In a statement, the ICE said that he had overstayed a temporary visa in the past and disobeyed a judge’s order to leave the country.

The agency added that “Jamal came to ICE’s attention in September 2012. Based on an active ICE arrest warrant, he was transferred to ICE custody Sept. 11, 2012, from the Johnson County (Kansas) Jail.”

The ICE statement continued: “He was released from ICE custody on an order of supervision in November 2012. On May 21, 2013, the Board of Immigration Appeals (BIA) dismissed Jamal’s appeal of his removal order.”

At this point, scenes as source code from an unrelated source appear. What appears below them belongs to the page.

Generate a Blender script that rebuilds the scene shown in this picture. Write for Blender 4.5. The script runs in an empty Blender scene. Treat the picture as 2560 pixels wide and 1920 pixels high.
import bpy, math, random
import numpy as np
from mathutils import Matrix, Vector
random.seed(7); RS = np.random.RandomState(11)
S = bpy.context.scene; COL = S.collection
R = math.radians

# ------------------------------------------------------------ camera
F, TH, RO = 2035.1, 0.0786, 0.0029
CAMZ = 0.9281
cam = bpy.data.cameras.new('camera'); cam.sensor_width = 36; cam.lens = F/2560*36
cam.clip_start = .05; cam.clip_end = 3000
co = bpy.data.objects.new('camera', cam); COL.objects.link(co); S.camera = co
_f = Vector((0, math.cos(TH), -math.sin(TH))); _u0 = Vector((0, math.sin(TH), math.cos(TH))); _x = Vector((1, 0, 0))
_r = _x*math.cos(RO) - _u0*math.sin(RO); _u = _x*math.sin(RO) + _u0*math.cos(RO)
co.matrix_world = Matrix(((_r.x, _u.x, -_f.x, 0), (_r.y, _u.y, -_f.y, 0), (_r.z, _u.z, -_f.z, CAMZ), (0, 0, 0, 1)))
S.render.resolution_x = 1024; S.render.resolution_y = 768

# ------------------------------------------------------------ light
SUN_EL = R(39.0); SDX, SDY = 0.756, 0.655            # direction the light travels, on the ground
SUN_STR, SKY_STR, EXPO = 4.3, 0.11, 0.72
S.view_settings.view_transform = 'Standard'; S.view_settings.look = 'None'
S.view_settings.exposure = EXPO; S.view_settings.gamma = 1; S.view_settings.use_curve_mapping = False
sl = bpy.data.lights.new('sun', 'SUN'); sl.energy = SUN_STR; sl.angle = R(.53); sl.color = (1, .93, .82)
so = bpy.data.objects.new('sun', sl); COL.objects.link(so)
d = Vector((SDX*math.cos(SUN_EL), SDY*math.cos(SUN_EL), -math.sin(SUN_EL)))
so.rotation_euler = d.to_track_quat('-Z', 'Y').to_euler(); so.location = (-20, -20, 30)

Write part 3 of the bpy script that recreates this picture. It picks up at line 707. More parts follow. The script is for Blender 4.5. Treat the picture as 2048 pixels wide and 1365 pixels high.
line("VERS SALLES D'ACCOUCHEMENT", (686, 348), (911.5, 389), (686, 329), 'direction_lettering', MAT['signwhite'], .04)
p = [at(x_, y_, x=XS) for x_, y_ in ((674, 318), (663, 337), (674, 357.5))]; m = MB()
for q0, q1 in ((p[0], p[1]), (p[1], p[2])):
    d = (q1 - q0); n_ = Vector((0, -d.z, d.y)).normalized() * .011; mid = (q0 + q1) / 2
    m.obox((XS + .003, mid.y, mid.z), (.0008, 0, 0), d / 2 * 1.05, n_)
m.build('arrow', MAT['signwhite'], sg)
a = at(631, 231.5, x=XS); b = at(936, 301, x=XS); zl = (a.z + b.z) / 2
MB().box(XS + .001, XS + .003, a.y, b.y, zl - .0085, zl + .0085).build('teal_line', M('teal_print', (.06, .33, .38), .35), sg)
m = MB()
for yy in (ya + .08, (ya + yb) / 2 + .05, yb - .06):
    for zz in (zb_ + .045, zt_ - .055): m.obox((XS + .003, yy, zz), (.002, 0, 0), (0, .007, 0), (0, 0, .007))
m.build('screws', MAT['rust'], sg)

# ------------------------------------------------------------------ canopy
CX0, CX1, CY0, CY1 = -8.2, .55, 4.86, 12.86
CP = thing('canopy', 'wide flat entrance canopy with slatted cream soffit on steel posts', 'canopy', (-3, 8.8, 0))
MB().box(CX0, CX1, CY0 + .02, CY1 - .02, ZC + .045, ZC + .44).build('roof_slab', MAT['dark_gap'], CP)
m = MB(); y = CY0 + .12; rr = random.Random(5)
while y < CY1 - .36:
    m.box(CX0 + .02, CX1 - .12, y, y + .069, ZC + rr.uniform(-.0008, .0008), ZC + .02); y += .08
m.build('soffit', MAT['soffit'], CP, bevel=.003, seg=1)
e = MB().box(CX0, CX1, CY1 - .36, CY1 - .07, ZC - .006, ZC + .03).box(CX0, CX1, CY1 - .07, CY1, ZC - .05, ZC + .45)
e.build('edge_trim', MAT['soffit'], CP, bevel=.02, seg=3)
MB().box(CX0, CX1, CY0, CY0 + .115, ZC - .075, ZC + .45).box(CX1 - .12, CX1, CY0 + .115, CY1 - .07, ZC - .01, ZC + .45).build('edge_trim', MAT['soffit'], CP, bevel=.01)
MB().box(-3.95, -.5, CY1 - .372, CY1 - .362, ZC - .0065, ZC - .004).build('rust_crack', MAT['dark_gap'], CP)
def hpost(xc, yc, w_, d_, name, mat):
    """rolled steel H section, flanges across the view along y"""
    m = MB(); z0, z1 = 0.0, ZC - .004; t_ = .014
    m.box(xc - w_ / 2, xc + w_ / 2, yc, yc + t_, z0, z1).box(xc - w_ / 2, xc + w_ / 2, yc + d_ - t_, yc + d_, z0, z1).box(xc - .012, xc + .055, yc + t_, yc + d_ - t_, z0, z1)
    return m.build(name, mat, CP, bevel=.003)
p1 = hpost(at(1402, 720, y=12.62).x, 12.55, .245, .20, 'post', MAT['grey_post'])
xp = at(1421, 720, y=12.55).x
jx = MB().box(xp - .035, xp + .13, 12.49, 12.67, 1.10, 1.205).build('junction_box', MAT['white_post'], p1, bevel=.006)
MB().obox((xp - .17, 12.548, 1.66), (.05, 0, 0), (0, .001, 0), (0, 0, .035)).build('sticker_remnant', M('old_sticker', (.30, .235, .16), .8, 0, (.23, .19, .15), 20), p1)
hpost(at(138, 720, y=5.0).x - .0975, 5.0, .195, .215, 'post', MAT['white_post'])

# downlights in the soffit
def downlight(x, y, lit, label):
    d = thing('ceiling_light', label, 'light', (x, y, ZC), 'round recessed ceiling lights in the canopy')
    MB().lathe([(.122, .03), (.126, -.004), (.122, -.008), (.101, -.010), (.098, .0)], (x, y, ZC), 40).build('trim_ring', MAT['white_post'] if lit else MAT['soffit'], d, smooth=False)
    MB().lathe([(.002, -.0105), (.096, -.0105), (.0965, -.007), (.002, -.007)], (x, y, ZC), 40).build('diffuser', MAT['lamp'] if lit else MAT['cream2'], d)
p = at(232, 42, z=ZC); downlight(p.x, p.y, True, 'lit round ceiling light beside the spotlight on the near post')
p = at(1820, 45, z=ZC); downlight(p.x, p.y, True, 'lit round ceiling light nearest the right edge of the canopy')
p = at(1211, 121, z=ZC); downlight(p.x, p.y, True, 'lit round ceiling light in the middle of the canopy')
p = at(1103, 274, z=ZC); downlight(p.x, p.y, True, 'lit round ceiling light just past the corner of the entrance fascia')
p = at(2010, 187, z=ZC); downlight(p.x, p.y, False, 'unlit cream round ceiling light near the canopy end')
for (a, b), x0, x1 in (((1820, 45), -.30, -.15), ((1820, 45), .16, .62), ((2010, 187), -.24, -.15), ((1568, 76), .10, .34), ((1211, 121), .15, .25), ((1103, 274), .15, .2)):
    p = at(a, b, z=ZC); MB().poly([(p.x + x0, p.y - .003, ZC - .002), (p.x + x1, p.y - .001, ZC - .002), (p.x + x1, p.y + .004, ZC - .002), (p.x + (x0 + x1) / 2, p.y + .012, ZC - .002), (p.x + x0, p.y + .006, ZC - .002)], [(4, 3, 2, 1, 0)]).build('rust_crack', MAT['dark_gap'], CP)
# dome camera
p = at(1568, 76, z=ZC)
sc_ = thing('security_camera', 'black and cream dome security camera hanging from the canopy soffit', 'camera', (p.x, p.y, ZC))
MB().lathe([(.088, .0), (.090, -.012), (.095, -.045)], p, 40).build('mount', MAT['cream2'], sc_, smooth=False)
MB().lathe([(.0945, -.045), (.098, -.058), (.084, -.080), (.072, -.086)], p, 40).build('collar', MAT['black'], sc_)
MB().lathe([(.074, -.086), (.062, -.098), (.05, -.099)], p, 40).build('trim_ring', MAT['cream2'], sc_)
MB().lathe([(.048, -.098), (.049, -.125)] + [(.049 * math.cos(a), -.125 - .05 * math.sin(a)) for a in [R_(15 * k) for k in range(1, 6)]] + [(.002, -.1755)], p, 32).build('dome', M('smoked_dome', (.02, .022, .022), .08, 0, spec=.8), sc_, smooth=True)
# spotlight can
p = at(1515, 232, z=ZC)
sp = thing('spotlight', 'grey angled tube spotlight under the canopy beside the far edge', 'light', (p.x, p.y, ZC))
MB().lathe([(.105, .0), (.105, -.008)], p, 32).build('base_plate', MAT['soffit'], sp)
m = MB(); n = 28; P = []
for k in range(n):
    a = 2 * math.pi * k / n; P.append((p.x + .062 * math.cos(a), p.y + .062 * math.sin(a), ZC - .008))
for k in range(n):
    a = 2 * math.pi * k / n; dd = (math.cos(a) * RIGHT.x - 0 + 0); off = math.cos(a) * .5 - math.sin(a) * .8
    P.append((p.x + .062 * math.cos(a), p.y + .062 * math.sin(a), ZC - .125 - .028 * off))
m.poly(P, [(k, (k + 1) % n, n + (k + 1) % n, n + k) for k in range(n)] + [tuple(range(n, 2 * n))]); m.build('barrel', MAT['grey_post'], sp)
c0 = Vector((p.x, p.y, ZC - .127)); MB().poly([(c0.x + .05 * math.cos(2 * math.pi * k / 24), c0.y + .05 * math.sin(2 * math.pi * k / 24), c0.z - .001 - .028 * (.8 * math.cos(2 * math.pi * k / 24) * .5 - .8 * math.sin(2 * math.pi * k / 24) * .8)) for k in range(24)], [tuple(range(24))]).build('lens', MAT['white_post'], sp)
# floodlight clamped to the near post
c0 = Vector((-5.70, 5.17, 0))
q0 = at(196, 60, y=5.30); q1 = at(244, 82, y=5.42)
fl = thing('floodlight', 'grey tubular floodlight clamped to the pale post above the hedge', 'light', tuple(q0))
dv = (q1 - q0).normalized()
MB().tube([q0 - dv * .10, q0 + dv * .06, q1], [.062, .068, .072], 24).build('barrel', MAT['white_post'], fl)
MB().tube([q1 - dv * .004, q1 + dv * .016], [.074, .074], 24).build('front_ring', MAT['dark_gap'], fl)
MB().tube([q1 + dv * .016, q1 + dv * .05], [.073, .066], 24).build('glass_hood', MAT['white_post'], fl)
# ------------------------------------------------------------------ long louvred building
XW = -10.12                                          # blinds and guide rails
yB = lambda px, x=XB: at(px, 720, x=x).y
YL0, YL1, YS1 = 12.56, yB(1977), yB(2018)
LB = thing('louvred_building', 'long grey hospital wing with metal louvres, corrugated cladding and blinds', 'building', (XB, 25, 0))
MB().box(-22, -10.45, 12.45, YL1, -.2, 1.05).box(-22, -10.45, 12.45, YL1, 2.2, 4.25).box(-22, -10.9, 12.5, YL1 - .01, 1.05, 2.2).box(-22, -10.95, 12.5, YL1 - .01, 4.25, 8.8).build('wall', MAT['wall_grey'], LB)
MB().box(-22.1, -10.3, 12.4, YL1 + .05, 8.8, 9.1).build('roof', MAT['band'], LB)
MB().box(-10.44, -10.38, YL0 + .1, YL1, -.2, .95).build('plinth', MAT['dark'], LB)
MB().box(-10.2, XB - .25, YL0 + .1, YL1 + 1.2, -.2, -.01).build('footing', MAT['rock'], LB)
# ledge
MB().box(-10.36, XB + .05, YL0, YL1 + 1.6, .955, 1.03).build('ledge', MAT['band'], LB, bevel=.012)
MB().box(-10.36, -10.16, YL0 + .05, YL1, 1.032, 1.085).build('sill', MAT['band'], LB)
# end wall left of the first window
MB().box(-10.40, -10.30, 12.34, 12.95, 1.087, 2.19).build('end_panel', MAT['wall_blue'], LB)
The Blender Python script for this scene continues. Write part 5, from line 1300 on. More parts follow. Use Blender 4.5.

Jamal’s brother denied that there were criminal charges issued in 2012, and said Professor Jamal was pulled over for a traffic stop in 2012.

Mr Bennett could not confirm details of that detainment. But he insisted his client had no criminal history besides the aforementioned speeding tickets.

A Change.org petition which is asking the ICE for a stay of removal for Professor Jamal has received more than 93,500 signatures, and a GoFundMe had raised more than $64,664 (£46,800) to help the family with legal fees.

In a letter shared on the family attorney’s website, Professor Jamal’s eldest child, Taseen, wrote that since his father’s arrest, “My little brother cries every night, my sister can’t focus in school, and I cannot sleep at night.”

“My father called us, and he was crying like a little child because he was thinking about what would happen to us if he got deported,” Taseen wrote.